Duymuşsunuzdur, Nurgül Yeşilçay ile Cem Özer altı yıllık evliliklerini bitirdiler.
Boşanmanın ardından Cem Özer, ölene kadar bir yastığa baş koymanın bir taraf diğer tarafa ekonomik olarak bağımlıysa mümkün olduğunu iddia etti. Ona göre günümüz dünyasında evliliklerin daha kısa sürmesi kadının ekonomik özgürlüğünü kazanmasıyla doğrudan ilişkili: “Eskiden kadın, erkeğin defolarına katlanırmış. Annelerimiz, ‘Ben babanın her şeyine katlandım’ diyor. Ne yapacaksın, katlanmayıp?” şeklinde bir açıklama getirdi meseleye.
Cem Özer’in açıklamalarının alt metninde “Güçlü kadından, ekonomik bağımsızlığı olan kadından uzak durun” mesajı gizleniyor mudur, bu da ayrı bir tartışma konusu. Ama bu ayın polemikusunu yarattığı su götürmez.

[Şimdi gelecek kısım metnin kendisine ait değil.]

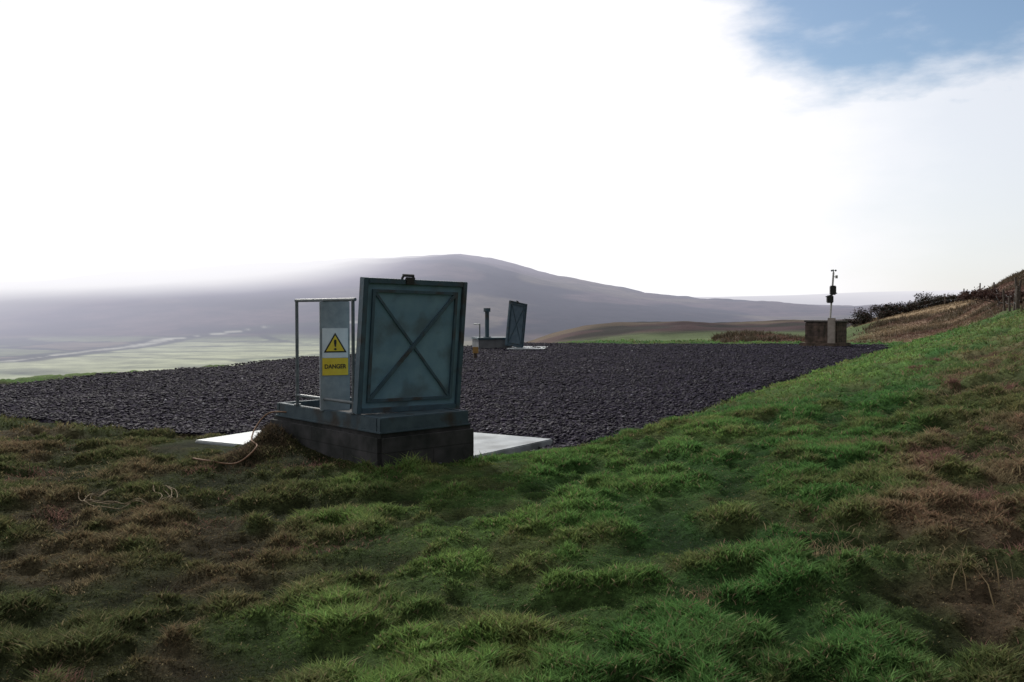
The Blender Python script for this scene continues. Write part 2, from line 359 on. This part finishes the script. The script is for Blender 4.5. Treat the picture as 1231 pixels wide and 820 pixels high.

Ne dersiniz? Evlilik gerçekten de bir muhtaçlık ilişkisi midir? Bir tür anonim şirket sözleşmesi midir? Evliliklerin ömür boyu sürmesi mecburiyetler yüzünden midir? Kimse kimseye mecbur olmasa bir yastıkta kocamak lafı hükmünü mü yitirir?